Over the last couple of weeks, I’ve been listening to the “How I Built It” Podcast with Guy Raz. From listening to the founders of Southwest Airlines and Famous Dave’s to the CEO of Kodiak Cakes and Inventor of Dippin’ Dots, there’s so much power in learning from the highs, lows, and twists and turns of a company’s history.

Hearing these stories and countless others, the first of three common business mistakes is the indelible focus on short term performance.

Here are some of the risks and challenges that come with a short term mindset:

1. An Underdeveloped Infrastructure

Talent and transactions over time are essential in creating the systems, processes, products, relationships, and culture that are necessary to grow over the long haul. When we’re focused on the next quarter or two, it’s incredibly difficult to find time to tackle the priorities that will impact the organization in the coming years or decades.

2. Inflated Performance Tracking

One common issue found in companies focused on short-run growth is overly aggressive accounting methodology. From depreciation schedules to inventory management booking, there’s much turmoil found in celebrating near term profit and lamenting languishing performance. With unending challenges that will come over time, managing financials in a conservative fashion is powerful in establishing sustaining growth.

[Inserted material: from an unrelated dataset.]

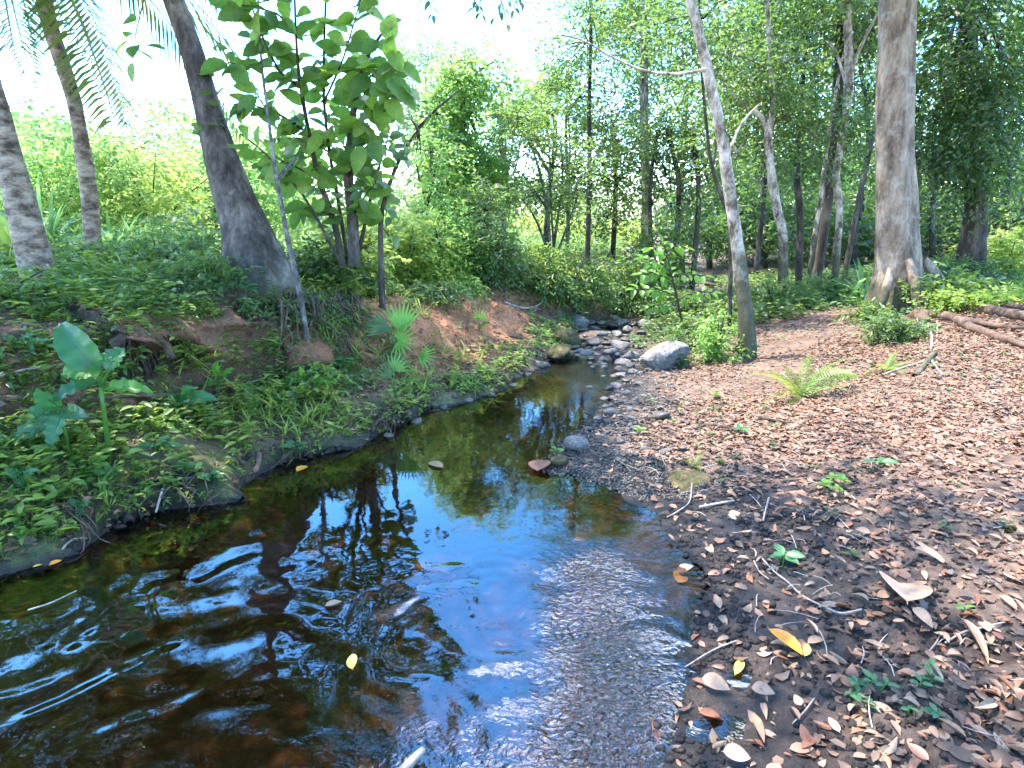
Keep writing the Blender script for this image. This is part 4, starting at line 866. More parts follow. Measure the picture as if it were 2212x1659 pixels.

3. Second Rate Deals and Low Caliber Customers

Starving salespeople, teams, and companies have an ever decreasing standard on the projects they’ll take on and the customers they’ll support. When our teams focus on the short run, we end up spending time on projects and customers that won’t be beneficial in creating a strong business foundation. We are more likely to work with people who don’t have a shared vision or values in the business space.

4. Failure to Invest in People

Carrying a short lens tends to lead to a “fixed” mindset. The focus naturally becomes WHO can do WHAT right NOW versus building into people who can practice now and will grow into the people needed to build the organization in the years to come.

As Simon Sinek shares in the Infinite Game, there’s something entirely different available to companies living beyond the quarter. The vision and lens impact the strategy and the strategy impacts the culture and the way our teams execute.

Each of us as leaders needs to ask “what do we want to accomplish in 2 or 4 or 10 or 30 years?” When we step out of the day-to-day, we open our minds to fresh ideas that are critical in stirring our teams toward the future.

Cheers to moving teams forward today while shaping tomorrow!